[START DATA SECTION]
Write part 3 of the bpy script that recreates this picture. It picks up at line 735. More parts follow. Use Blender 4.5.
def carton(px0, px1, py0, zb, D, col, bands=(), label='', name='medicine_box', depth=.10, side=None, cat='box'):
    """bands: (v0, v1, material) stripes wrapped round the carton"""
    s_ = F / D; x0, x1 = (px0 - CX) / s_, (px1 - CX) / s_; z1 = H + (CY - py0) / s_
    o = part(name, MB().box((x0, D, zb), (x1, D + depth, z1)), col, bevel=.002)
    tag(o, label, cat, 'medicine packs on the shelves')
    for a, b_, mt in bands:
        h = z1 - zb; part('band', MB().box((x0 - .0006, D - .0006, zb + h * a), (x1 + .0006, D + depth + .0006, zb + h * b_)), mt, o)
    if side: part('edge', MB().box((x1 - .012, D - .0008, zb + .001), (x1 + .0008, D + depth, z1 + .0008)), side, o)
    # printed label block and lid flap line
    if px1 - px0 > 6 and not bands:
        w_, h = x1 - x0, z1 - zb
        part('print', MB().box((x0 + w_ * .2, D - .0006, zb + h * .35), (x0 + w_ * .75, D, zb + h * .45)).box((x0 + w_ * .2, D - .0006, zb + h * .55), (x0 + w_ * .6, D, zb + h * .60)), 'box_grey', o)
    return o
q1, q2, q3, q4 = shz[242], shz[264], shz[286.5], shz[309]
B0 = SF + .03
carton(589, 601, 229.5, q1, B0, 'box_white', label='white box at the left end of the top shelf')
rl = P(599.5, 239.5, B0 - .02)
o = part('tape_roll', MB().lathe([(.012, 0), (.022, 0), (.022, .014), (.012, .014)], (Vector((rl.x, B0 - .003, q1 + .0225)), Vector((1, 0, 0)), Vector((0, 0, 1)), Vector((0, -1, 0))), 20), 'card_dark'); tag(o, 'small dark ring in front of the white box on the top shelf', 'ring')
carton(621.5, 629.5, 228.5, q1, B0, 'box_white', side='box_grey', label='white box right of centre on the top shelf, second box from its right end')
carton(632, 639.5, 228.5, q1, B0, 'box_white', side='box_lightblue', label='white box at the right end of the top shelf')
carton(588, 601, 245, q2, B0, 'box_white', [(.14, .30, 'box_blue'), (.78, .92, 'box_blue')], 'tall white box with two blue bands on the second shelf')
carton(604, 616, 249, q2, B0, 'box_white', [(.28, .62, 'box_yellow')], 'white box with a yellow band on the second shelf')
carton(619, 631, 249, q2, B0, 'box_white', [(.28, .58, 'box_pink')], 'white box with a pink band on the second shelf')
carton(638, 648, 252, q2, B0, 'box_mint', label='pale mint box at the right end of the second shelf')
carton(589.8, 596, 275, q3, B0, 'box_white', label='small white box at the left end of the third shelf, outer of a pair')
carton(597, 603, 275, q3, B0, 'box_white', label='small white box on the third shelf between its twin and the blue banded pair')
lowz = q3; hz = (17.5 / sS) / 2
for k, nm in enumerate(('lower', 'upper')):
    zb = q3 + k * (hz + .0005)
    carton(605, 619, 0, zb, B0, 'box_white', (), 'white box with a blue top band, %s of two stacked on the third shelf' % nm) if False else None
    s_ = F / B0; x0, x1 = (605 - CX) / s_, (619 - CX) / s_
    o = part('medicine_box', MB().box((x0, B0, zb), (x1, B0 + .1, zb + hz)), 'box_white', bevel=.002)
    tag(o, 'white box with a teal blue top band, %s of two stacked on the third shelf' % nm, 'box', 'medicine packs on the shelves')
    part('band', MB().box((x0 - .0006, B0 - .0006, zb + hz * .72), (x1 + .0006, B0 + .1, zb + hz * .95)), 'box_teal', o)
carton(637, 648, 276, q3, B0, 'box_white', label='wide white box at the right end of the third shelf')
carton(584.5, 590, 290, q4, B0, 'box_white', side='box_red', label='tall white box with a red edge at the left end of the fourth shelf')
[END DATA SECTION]
* _TASK BRIEF_
Your task is to transcribe the listing above in full, exactly as given.

* _EXERCISE SOLUTION_
Write part 3 of the bpy script that recreates this picture. It picks up at line 735. More parts follow. Use Blender 4.5.
def carton(px0, px1, py0, zb, D, col, bands=(), label='', name='medicine_box', depth=.10, side=None, cat='box'):
    """bands: (v0, v1, material) stripes wrapped round the carton"""
    s_ = F / D; x0, x1 = (px0 - CX) / s_, (px1 - CX) / s_; z1 = H + (CY - py0) / s_
    o = part(name, MB().box((x0, D, zb), (x1, D + depth, z1)), col, bevel=.002)
    tag(o, label, cat, 'medicine packs on the shelves')
    for a, b_, mt in bands:
        h = z1 - zb; part('band', MB().box((x0 - .0006, D - .0006, zb + h * a), (x1 + .0006, D + depth + .0006, zb + h * b_)), mt, o)
    if side: part('edge', MB().box((x1 - .012, D - .0008, zb + .001), (x1 + .0008, D + depth, z1 + .0008)), side, o)
    # printed label block and lid flap line
    if px1 - px0 > 6 and not bands:
        w_, h = x1 - x0, z1 - zb
        part('print', MB().box((x0 + w_ * .2, D - .0006, zb + h * .35), (x0 + w_ * .75, D, zb + h * .45)).box((x0 + w_ * .2, D - .0006, zb + h * .55), (x0 + w_ * .6, D, zb + h * .60)), 'box_grey', o)
    return o
q1, q2, q3, q4 = shz[242], shz[264], shz[286.5], shz[309]
B0 = SF + .03
carton(589, 601, 229.5, q1, B0, 'box_white', label='white box at the left end of the top shelf')
rl = P(599.5, 239.5, B0 - .02)
o = part('tape_roll', MB().lathe([(.012, 0), (.022, 0), (.022, .014), (.012, .014)], (Vector((rl.x, B0 - .003, q1 + .0225)), Vector((1, 0, 0)), Vector((0, 0, 1)), Vector((0, -1, 0))), 20), 'card_dark'); tag(o, 'small dark ring in front of the white box on the top shelf', 'ring')
carton(621.5, 629.5, 228.5, q1, B0, 'box_white', side='box_grey', label='white box right of centre on the top shelf, second box from its right end')
carton(632, 639.5, 228.5, q1, B0, 'box_white', side='box_lightblue', label='white box at the right end of the top shelf')
carton(588, 601, 245, q2, B0, 'box_white', [(.14, .30, 'box_blue'), (.78, .92, 'box_blue')], 'tall white box with two blue bands on the second shelf')
carton(604, 616, 249, q2, B0, 'box_white', [(.28, .62, 'box_yellow')], 'white box with a yellow band on the second shelf')
carton(619, 631, 249, q2, B0, 'box_white', [(.28, .58, 'box_pink')], 'white box with a pink band on the second shelf')
carton(638, 648, 252, q2, B0, 'box_mint', label='pale mint box at the right end of the second shelf')
carton(589.8, 596, 275, q3, B0, 'box_white', label='small white box at the left end of the third shelf, outer of a pair')
carton(597, 603, 275, q3, B0, 'box_white', label='small white box on the third shelf between its twin and the blue banded pair')
lowz = q3; hz = (17.5 / sS) / 2
for k, nm in enumerate(('lower', 'upper')):
    zb = q3 + k * (hz + .0005)
    carton(605, 619, 0, zb, B0, 'box_white', (), 'white box with a blue top band, %s of two stacked on the third shelf' % nm) if False else None
    s_ = F / B0; x0, x1 = (605 - CX) / s_, (619 - CX) / s_
    o = part('medicine_box', MB().box((x0, B0, zb), (x1, B0 + .1, zb + hz)), 'box_white', bevel=.002)
    tag(o, 'white box with a teal blue top band, %s of two stacked on the third shelf' % nm, 'box', 'medicine packs on the shelves')
    part('band', MB().box((x0 - .0006, B0 - .0006, zb + hz * .72), (x1 + .0006, B0 + .1, zb + hz * .95)), 'box_teal', o)
carton(637, 648, 276, q3, B0, 'box_white', label='wide white box at the right end of the third shelf')
carton(584.5, 590, 290, q4, B0, 'box_white', side='box_red', label='tall white box with a red edge at the left end of the fourth shelf')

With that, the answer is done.